• _Required work_:
Report every line in the listing that contains the string "scene".

• _Source excerpt_:
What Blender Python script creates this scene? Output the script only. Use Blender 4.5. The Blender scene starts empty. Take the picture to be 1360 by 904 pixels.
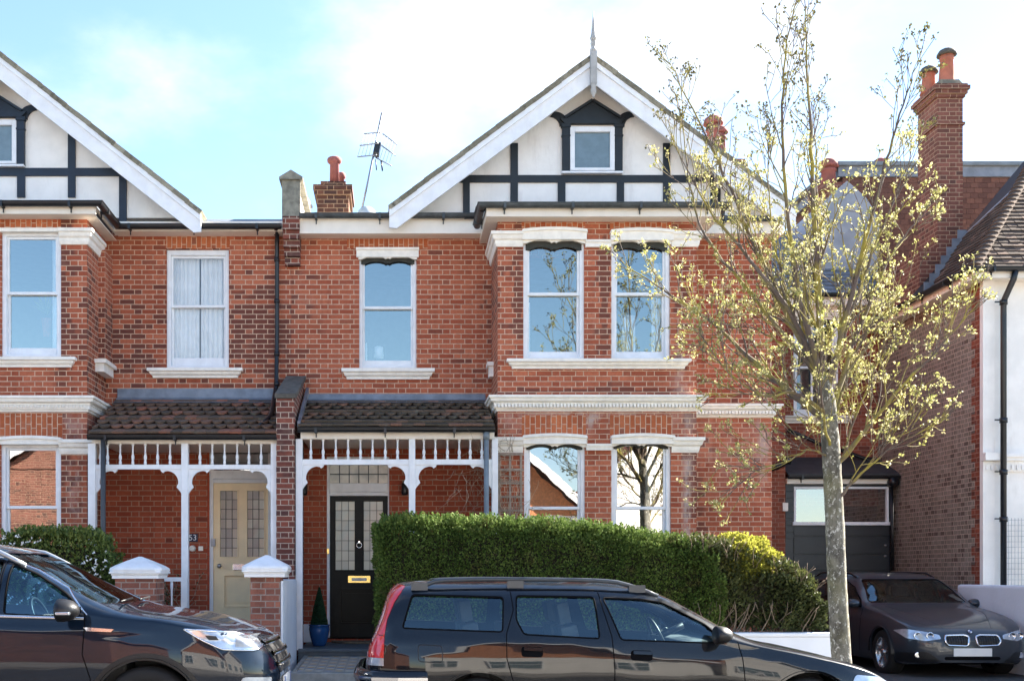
import bpy, bmesh, math, random
from mathutils import Vector, Matrix, noise
from mathutils.bvhtree import BVHTree
from mathutils.geometry import delaunay_2d_cdt
random.seed(7)
R = random.random
def U(a, b): return a + (b - a) * R()
PI = math.pi
SC = bpy.context.scene
COL = SC.collection
F = 1484.0; CY = -17.0; CZ = 1.5
def X(px, Y): return (px - 525.0) * (Y - CY) / F
def Z(py, Y): return CZ + (762.0 - py) * (Y - CY) / F
def P(px, py, Y): return Vector((X(px, Y), Y, Z(py, Y)))

# ------------------------------------------------------------------ mesh builder
class MB:
    def __init__(s): s.v = []; s.f = []; s.r = []; s.sm = []
    def face(s, pts, r=0.0, sm=False):
        n = len(s.v); s.v += [tuple(p) for p in pts]; s.f.append(tuple(range(n, n + len(pts)))); s.r.append(r); s.sm.append(sm)
    def add(s, vs, fs, r=0.0, sm=False):
        n = len(s.v); s.v += [tuple(p) for p in vs]
        for f in fs: s.f.append(tuple(i + n for i in f)); s.r.append(r); s.sm.append(sm)
    def box(s, x0, x1, y0, y1, z0, z1, r=0.0):
        if x0 > x1: x0, x1 = x1, x0
        if y0 > y1: y0, y1 = y1, y0
        if z0 > z1: z0, z1 = z1, z0
        s.add([(x0,y0,z0),(x1,y0,z0),(x1,y1,z0),(x0,y1,z0),(x0,y0,z1),(x1,y0,z1),(x1,y1,z1),(x0,y1,z1)],
              [(0,3,2,1),(4,5,6,7),(0,1,5,4),(1,2,6,5),(2,3,7,6),(3,0,4,7)], r)
        return s
    def obox(s, c, ux, uy, uz, hx, hy, hz, r=0.0):
        c = Vector(c); ux = Vector(ux).normalized(); uy = Vector(uy).normalized(); uz = Vector(uz).normalized()
        vs = []
        for k in (-1, 1):
            for (i, j) in ((-1,-1),(1,-1),(1,1),(-1,1)): vs.append(c + ux*hx*i + uy*hy*j + uz*hz*k)
        s.add(vs, [(0,3,2,1),(4,5,6,7),(0,1,5,4),(1,2,6,5),(2,3,7,6),(3,0,4,7)], r); return s
    def beam(s, a, b, w, d, up=(0,-1,0), r=0.0):       # a->b, w across, d along 'up'
        a = Vector(a); b = Vector(b); t = (b - a); L = t.length; t.normalize(); up = Vector(up); n = t.cross(up).normalized()
        s.obox((a + b) / 2, t, n, up, L/2, w/2, d/2, r); return s
    def prism(s, poly, y0, y1, r=0.0):                  # poly in (x,z), ccw seen from -Y
        n = len(poly); a = sum(poly[i][0]*poly[(i+1)%n][1]-poly[(i+1)%n][0]*poly[i][1] for i in range(n))
        if a < 0: poly = poly[::-1]
        if y0 > y1: y0, y1 = y1, y0
        vs = [(x, y0, z) for x, z in poly] + [(x, y1, z) for x, z in poly]
        fs = [tuple(range(n)), tuple(range(2*n-1, n-1, -1))] + [(i, i+n, (i+1)%n+n, (i+1)%n) for i in range(n)]
        s.add(vs, fs, r); return s
    def tube(s, pts, rad, n=8, cap=True, r=0.0):
        pts = [Vector(p) for p in pts]; m = len(pts)
        if not hasattr(rad, '__len__'): rad = [rad]*m
        vs = []; ref = None
        for i, p in enumerate(pts):
            t = (pts[min(i+1, m-1)] - pts[max(i-1, 0)])
            if t.length < 1e-9: t = Vector((0,0,1))
            t.normalize()
            if ref is None: ref = Vector((0,0,1)) if abs(t.z) < .9 else Vector((1,0,0))
            a = ref - t*ref.dot(t)
            if a.length < 1e-4: a = t.orthogonal()
            a.normalize(); ref = a; b = t.cross(a)
            for k in range(n):
                an = 2*PI*k/n; vs.append(p + (a*math.cos(an) + b*math.sin(an))*rad[i])
        fs = []
        for i in range(m-1):
            for k in range(n):
                fs.append((i*n+k, i*n+(k+1)%n, (i+1)*n+(k+1)%n, (i+1)*n+k))
        if cap: fs += [tuple(range(n-1,-1,-1)), tuple(range((m-1)*n, m*n))]
        s.add(vs, fs, r, True); return s
    def lathe(s, prof, c, n=20, axis='z', r=0.0, sm=True, caps=True):
        c = Vector(c); vs = []
        for (rr, h) in prof:
            for k in range(n):
                an = 2*PI*k/n; a, b = rr*math.cos(an), rr*math.sin(an)
                vs.append(c + (Vector((a,b,h)) if axis=='z' else Vector((a,h,b)) if axis=='y' else Vector((h,a,b))))
        fs = [(i*n+k, i*n+(k+1)%n, (i+1)*n+(k+1)%n, (i+1)*n+k) for i in range(len(prof)-1) for k in range(n)]
        if caps: fs += [tuple(range(n-1,-1,-1)), tuple(range((len(prof)-1)*n, len(prof)*n))]
        s.add(vs, fs, r, sm); return s
    def sweep(s, path, prof, closed_prof=True, r=0.0):  # path in XY, profile (out, z); out = right hand side of the path
        m = len(path); pp = [Vector(p[:2]) for p in path]; offs = []
        for i in range(m):
            ds = []
            if i > 0: ds.append((pp[i]-pp[i-1]).normalized())
            if i < m-1: ds.append((pp[i+1]-pp[i]).normalized())
            ns = [Vector((d.y, -d.x)) for d in ds]
            if len(ns) == 1: o = ns[0]
            else:
                o = (ns[0]+ns[1]); o = o / (o.dot(ns[0]))
            offs.append(o)
        n = len(prof); vs = []
        for i in range(m):
            for (q, z) in prof: vs.append((pp[i].x+offs[i].x*q, pp[i].y+offs[i].y*q, z))
        fs = []
        for i in range(m-1):
            for k in range(n if closed_prof else n-1):
                fs.append((i*n+k, i*n+(k+1)%n, (i+1)*n+(k+1)%n, (i+1)*n+k))
        if closed_prof: fs += [tuple(range(n-1,-1,-1)), tuple(range((m-1)*n, m*n))]
        s.add(vs, fs, r); return s
    def mesh(s, name, mat):
        me = bpy.data.meshes.new(name); me.from_pydata(s.v, [], s.f)
        me.polygons.foreach_set('use_smooth', s.sm)
        if any(s.r):
            at = me.attributes.new('rnd', 'FLOAT', 'FACE'); at.data.foreach_set('value', s.r)
        me.materials.append(mat); me.update(); return me
    def build(s, name, mat, parent=None, bevel=0, fix=True):
        me = s.mesh(name, mat)
        if fix:
            bm = bmesh.new(); bm.from_mesh(me)
            if bevel or len(s.f) < 60000: bmesh.ops.recalc_face_normals(bm, faces=bm.faces)
            bm.to_mesh(me); bm.free()
        o = bpy.data.objects.new(name, me); COL.objects.link(o)
        if bevel:
            b = o.modifiers.new('bevel', 'BEVEL'); b.width = bevel; b.segments = 2; b.limit_method = 'ANGLE'; b.angle_limit = math.radians(40)
        if parent: par(o, parent)
        return o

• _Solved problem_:
What Blender Python script creates this scene? Output the script only. Use Blender 4.5. The Blender scene starts empty. Take the picture to be 1360 by 904 pixels.
SC = bpy.context.scene